# [Given request]
Repeat the material below exactly, with no pictures.
────────
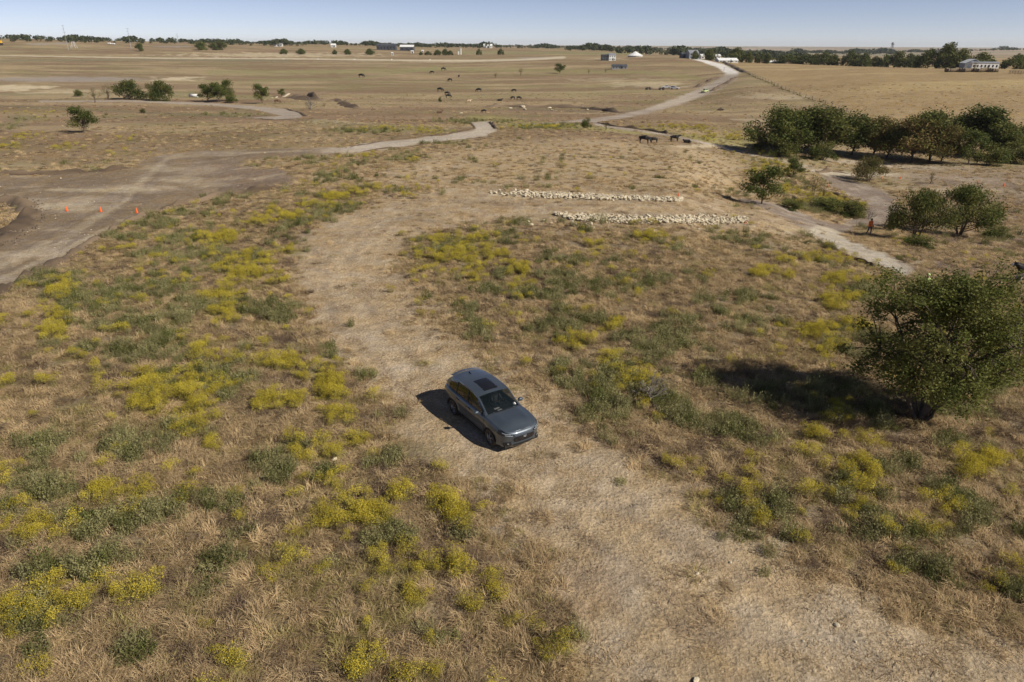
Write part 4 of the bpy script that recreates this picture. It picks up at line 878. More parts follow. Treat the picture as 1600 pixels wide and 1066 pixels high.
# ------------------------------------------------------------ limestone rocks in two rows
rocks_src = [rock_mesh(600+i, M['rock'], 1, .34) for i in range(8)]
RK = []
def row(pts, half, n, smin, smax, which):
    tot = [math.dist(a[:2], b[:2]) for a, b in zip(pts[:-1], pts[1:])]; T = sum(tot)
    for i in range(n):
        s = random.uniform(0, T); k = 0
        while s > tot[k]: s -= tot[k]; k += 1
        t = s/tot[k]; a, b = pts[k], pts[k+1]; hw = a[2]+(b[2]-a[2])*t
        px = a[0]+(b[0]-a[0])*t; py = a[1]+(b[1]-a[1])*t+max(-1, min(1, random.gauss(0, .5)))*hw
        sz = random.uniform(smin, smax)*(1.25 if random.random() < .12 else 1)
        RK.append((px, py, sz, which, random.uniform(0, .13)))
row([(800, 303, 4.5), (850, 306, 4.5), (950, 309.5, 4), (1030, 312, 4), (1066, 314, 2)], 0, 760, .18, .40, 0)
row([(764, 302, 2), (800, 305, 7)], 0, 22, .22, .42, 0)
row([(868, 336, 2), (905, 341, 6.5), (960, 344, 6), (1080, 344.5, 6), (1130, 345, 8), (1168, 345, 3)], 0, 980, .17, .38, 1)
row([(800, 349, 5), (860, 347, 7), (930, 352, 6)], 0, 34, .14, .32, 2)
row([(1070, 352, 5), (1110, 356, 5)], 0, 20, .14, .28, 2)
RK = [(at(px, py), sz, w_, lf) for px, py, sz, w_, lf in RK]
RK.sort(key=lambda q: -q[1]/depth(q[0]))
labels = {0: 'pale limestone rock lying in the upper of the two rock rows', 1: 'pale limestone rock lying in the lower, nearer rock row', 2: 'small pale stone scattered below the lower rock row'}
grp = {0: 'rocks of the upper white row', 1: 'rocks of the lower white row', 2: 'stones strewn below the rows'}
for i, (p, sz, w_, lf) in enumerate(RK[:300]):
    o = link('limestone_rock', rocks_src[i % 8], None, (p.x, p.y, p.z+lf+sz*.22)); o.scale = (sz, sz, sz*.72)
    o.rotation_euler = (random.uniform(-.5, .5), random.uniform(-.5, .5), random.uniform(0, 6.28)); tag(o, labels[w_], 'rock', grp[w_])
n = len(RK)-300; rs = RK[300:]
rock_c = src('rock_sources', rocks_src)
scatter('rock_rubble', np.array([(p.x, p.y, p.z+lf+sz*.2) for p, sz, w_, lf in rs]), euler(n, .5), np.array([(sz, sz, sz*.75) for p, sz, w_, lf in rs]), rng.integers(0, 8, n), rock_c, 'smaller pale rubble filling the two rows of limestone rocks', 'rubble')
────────
# [Finished exercise]
Write part 4 of the bpy script that recreates this picture. It picks up at line 878. More parts follow. Treat the picture as 1600 pixels wide and 1066 pixels high.
# ------------------------------------------------------------ limestone rocks in two rows
rocks_src = [rock_mesh(600+i, M['rock'], 1, .34) for i in range(8)]
RK = []
def row(pts, half, n, smin, smax, which):
    tot = [math.dist(a[:2], b[:2]) for a, b in zip(pts[:-1], pts[1:])]; T = sum(tot)
    for i in range(n):
        s = random.uniform(0, T); k = 0
        while s > tot[k]: s -= tot[k]; k += 1
        t = s/tot[k]; a, b = pts[k], pts[k+1]; hw = a[2]+(b[2]-a[2])*t
        px = a[0]+(b[0]-a[0])*t; py = a[1]+(b[1]-a[1])*t+max(-1, min(1, random.gauss(0, .5)))*hw
        sz = random.uniform(smin, smax)*(1.25 if random.random() < .12 else 1)
        RK.append((px, py, sz, which, random.uniform(0, .13)))
row([(800, 303, 4.5), (850, 306, 4.5), (950, 309.5, 4), (1030, 312, 4), (1066, 314, 2)], 0, 760, .18, .40, 0)
row([(764, 302, 2), (800, 305, 7)], 0, 22, .22, .42, 0)
row([(868, 336, 2), (905, 341, 6.5), (960, 344, 6), (1080, 344.5, 6), (1130, 345, 8), (1168, 345, 3)], 0, 980, .17, .38, 1)
row([(800, 349, 5), (860, 347, 7), (930, 352, 6)], 0, 34, .14, .32, 2)
row([(1070, 352, 5), (1110, 356, 5)], 0, 20, .14, .28, 2)
RK = [(at(px, py), sz, w_, lf) for px, py, sz, w_, lf in RK]
RK.sort(key=lambda q: -q[1]/depth(q[0]))
labels = {0: 'pale limestone rock lying in the upper of the two rock rows', 1: 'pale limestone rock lying in the lower, nearer rock row', 2: 'small pale stone scattered below the lower rock row'}
grp = {0: 'rocks of the upper white row', 1: 'rocks of the lower white row', 2: 'stones strewn below the rows'}
for i, (p, sz, w_, lf) in enumerate(RK[:300]):
    o = link('limestone_rock', rocks_src[i % 8], None, (p.x, p.y, p.z+lf+sz*.22)); o.scale = (sz, sz, sz*.72)
    o.rotation_euler = (random.uniform(-.5, .5), random.uniform(-.5, .5), random.uniform(0, 6.28)); tag(o, labels[w_], 'rock', grp[w_])
n = len(RK)-300; rs = RK[300:]
rock_c = src('rock_sources', rocks_src)
scatter('rock_rubble', np.array([(p.x, p.y, p.z+lf+sz*.2) for p, sz, w_, lf in rs]), euler(n, .5), np.array([(sz, sz, sz*.75) for p, sz, w_, lf in rs]), rng.integers(0, 8, n), rock_c, 'smaller pale rubble filling the two rows of limestone rocks', 'rubble')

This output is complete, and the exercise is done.